Diack senior and his son have now been charged in France with embezzling from sponsorship and broadcast deals but have consistently denied any wrongdoing.

SportBusiness approached the IAAF to ask about the new allegations. The organisation responded with a statement saying: “The IAAF has, and continues to, provide all information requested by the French prosecution in all areas of their investigation and advises all organisations associated with the IAAF to do the same.

“As ‘partie civile’ [victim] to the case, we are not able to comment on any specific allegations or information provided but believe the French prosecution is best placed to investigate, substantiate and ultimately bring to a conclusion any and all allegations.”

The organisation confirmed that the original contract had been renegotiated but refused to expand on the minutiae of the updated agreement.

“The IAAF can confirm that its current contract with Dentsu was signed in 2014, with an agreed amendment to the original contract signed in 2018 which included some changes to the terms of the original contract. The contract expires at the end of 2029.”

It is extraordinary to think that Lamine Diack would have signed over control of the IAAF’s rights 15 years into the future. The original 2020-29 contract he negotiated stipulated that the $220m minimum guarantee should be paid in quarterly instalments of $5.5m for the duration of the contract. The first payment on the 2020-29 deal – agreed nearly five years ago – would not have been due until March next year. Equally, the first profit share payment under the original terms of the deal was not due until 2024.

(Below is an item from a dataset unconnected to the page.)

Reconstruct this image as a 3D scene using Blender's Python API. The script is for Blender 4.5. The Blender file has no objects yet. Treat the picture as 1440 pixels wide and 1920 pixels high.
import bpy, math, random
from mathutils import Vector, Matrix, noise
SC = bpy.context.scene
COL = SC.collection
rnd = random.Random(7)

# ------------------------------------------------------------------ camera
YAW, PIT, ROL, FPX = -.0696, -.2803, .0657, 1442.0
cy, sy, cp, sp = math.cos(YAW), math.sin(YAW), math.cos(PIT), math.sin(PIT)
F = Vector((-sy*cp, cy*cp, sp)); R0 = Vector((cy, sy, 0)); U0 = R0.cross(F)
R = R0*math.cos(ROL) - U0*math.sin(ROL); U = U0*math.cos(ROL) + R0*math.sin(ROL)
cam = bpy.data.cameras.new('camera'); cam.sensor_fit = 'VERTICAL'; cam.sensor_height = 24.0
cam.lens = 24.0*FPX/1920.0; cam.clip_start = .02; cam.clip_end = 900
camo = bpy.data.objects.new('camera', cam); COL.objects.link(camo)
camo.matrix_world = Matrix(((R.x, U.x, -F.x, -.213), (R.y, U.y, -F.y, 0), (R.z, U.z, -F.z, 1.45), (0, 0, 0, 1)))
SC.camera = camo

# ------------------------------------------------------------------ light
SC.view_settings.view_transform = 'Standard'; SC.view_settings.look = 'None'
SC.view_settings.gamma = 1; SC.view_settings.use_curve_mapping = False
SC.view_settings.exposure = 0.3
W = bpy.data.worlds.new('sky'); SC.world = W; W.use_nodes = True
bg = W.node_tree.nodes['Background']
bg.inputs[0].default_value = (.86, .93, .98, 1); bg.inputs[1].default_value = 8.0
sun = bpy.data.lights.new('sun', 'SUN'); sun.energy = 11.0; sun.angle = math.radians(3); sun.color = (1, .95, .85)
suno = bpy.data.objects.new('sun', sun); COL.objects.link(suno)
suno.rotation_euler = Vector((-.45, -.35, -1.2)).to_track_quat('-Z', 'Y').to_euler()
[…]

At the time the agreement was announced Nick Davies, then deputy secretary general of the IAAF, said the outgoing president “was very keen to leave a legacy of financial security – a platform for the new president, who won’t have to worry about renegotiating these rights.” The second part of his statement has proven to be untrue.

As to whether the original minimum guarantee represented value for money, Dentsu is known to have exceeded its $180m threshold, and its $43.7m in costs, halfway through the 2010-19 contract. Bergonzi relates in his 2017 letter how Dentsu made two ‘surprising’ advance profit-share payments of $3m in 2013 and $12m in August 2014, just before the 2020-29 contract was renegotiated. This, despite the fact no such payment was due until 2020 in the earlier agreement.

“The IAAF’s consolidated accounts at December 31, 2014 showed a revenue of $3 million in 2013 (the year before the new agreement was signed) and $12million in 2014 under the title “Dentsu profit share,” wrote the lawyer.

“The reason why the terms of the initial IAAF Dentsu agreement were renegotiated on this basis remains at the very least obscure,” he added.

Reuters recently reported that some of the commercial contracts agreed by Lamine Diack could come under further scrutiny in a second, ongoing French enquiry into bribes related to the awarding of the 2020 Olympics and the World Athletics Championships. Closure is likely to prove elusive for the IAAF while the investigation continues.